Nor is defendant correct that plaintiff is quibbling -with just one of multiple factors. That argument remains for defendant’s opposition to plaintiff’s motion for judgment on the administrative record. Suffice it to say at this point that the solicitation itself emphasized that the résumés were required to state the type of service and the duration thereof that qualified the candidates proposed for PM and DPM. Accordingly,

IT IS ORDERED, as follows:

1. Plaintiff’s Motion for Leave To Supplement Administrative Record is denied, and the regulations will be deemed authorities cited in support of plaintiffs motion for judgment on the administrative record.

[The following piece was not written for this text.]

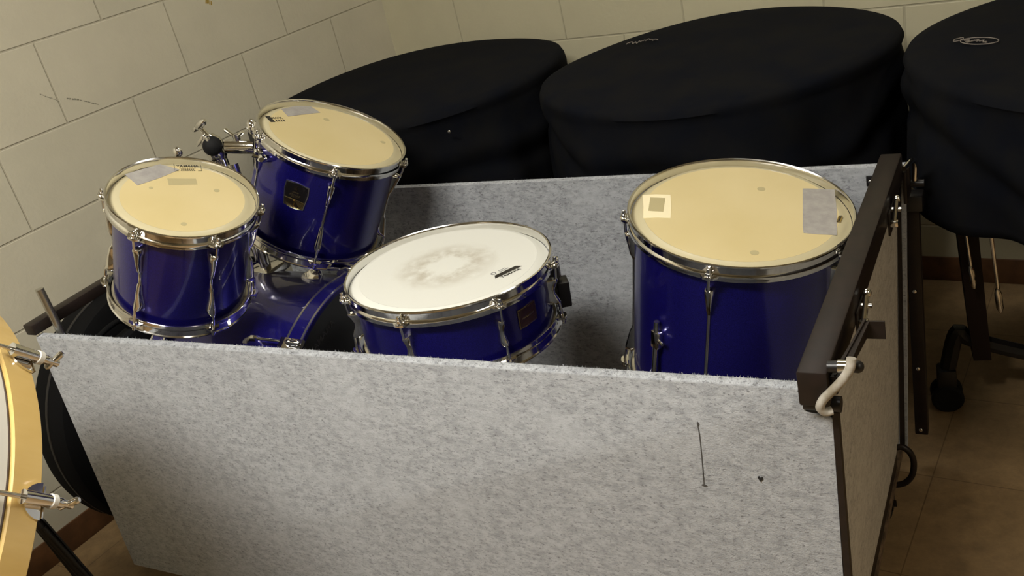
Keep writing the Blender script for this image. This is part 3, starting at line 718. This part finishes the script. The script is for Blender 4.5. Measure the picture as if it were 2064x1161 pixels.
# round case standing on edge between box and wall
bmc = NB(); R_ = .318
add_lathe(bmc, [(.0001, -.06), (R_ * .6, -.064), (R_ - .02, -.06), (R_ - .004, -.052), (R_, -.04), (R_, .04), (R_ - .004, .052), (R_ - .02, .06), (R_ * .6, .064), (.0001, .06)], 72)
RC = thing('round_drum_case', 'black round drum case standing on edge between the box and the left wall', 'case', basis((-.208, .345, FZ + R_), (0, 0, -1), (0, 1, 0), (1, 0, 0)))
link('case_body', bmc, M_fabric2, RC)
bm = NB(); add_tube(bm, [(-R_ + .002, -.06, .0), (-R_ - .012, -.045, 0), (-R_ - .016, 0, 0), (-R_ - .012, .045, 0), (-R_ + .002, .06, 0)], .007); link('carry_handle', bm, M_rubber, RC)
bm = NB(); add_lathe(bm, [(R_ + .0005, -.004), (R_ + .002, -.003), (R_ + .002, .003), (R_ + .0005, .004)], 72, loop=True); link('zip', bm, M_blackmetal, RC)

# ------------------------------------------------------------------ concert bass drum with maple hoops, near left
RM = .41; cM = V((.287, -.564, .595)); aM = V((.006, .676, -.737))
CB = thing('concert_bass_drum', 'pale bass drum with a yellow maple hoop cut off by the left picture edge', 'drum', frame(cM, aM))
bm = NB(); add_lathe(bm, [(RM - .011, -.044), (RM - .002, -.044), (RM, -.042), (RM, -.002), (RM - .002, 0), (RM - .011, 0)], 200, loop=True); mh = link('maple_hoop', bm, M_maple, CB)
bm = NB(); add_lathe(bm, [(RM - .011, -.338), (RM - .002, -.338), (RM, -.336), (RM, -.298), (RM - .002, -.296), (RM - .011, -.296)], 200, loop=True); link('maple_hoop', bm, M_maple, CB)
bm = NB(); add_lathe(bm, [(RM - .012, -.046), (RM - .005, -.046), (RM - .005, -.0485), (RM - .012, -.0485)], 200, loop=True); link('flesh_hoop', bm, M_groove, CB)
bm = NB(); add_lathe(bm, [(RM - .022, -.05), (RM - .014, -.05), (RM - .014, -.29), (RM - .022, -.29)], 160, loop=True); link('shell', bm, M_shellwhite, CB)
bm = NB(); add_lathe(bm, [(RM - .013, -.049), (RM - .004, -.049), (RM - .004, -.064), (RM - .013, -.064)], 200, loop=True); link('counter_band', bm, M_nylon, CB)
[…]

2. Plaintiffs Motion for Leave To Supplement Administrative Record and the Court Record is granted, with the caveat that the TEP evaluators’ disinclination to draw on their personal experience with plaintiff as incumbent to qualify plaintiffs proposal would be relevant only to a claim for disparate treatment, which has not been pleaded.

*423. Plaintiffs Motion for Leave To Supplement Administrative Record is granted only insofar as the Sottak and Dailey declarations address the issue of whether-the Army recognizes a typical duration for overseas and domestic assignments. This includes ¶¶ 1-3 and 9-10 of the Sottak Declaration and ¶¶ 1-3 and 6 of the Dailey Declaration. Plaintiffs motion otherwise is denied.